I'm intending to solve the following BVODE:

$$\frac{dy}{dx} & = & a + by,$$

$$\frac{d^{2}z}{dx^{2}} & = & {\alpha}y\frac{dz}{dx} - \beta +cz\frac{dy}{dx}.$$



I have the boundary values for both y and z at x=0, L, however I do NOT have any values for either first derivatives. How can I solve this numerically?

 

[HallsofIvy]

What numerical methods do you know? It sounds like you are trying to use something like a "Runge-Kutta" which really applies to initial value problems. Typically for a boundary value problem you would use "finite elements". That is, divide the interval from 0 to L into intervals of length h (equal length intervals is simplest but not necessary), then approximate the first derivative by
$$\frac{z(x_{i+1})- z(x_f)}{h}$$
and the second derivative by
$$\frac{z(x_{i+2})- 2f(x_{i+1})+ f(x_i)}{h^2}$$

That will give a system of equations to solve for $z(x_i)$ and $y(x_i)$.

 

[ktsharp]

Thank you for your reply!

I am not familiar with the FEM, although I am familiar with finite difference methods, which is what this seems to be as you have written it above, but for an ODE. If I make the above assumption, I will get


$$y_{i+1} = y_{i}(hb+1) + ha.$$

$$f(y_{i})z_{i+2} = g(y_{i})z_{i+1} -\beta h^{2} - z_{i}.$$

It seems the problem is then what is the BV for $$z_{i+1}$$?

 

[HallsofIvy]

There is no "boundary condition" for $z_{i+1}$ because you no longer have a differential equation for $z_{i+1}$.
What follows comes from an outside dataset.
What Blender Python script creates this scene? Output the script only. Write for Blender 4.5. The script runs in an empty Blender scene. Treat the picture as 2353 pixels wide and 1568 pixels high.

As a very simple example, suppose you were to use 3 intervals so you need to find $y_0, y_1, y_2, y_3, z_0, z_1, z_2, z_3$.
Then the left boundary condition gives you values for $y_0$ and $z_0$. Those are your first two equations. Then on the three intervals, your differential equation gives 6 equations involving two values of y and z. Finally, your right boundary condition gives two values for $y_3$ and $z_3$. That's a total of 8 equations to solve for the 8 values of y and z.

 

[ktsharp]

Thanks again for your help. So what happens with the nonlinear terms in the second equation?

 

[HallsofIvy]

If your differential equations are non-linear, as these are, then the simultaneous equations you get will be non-linear. You might have to use something like Newton's method to solve those.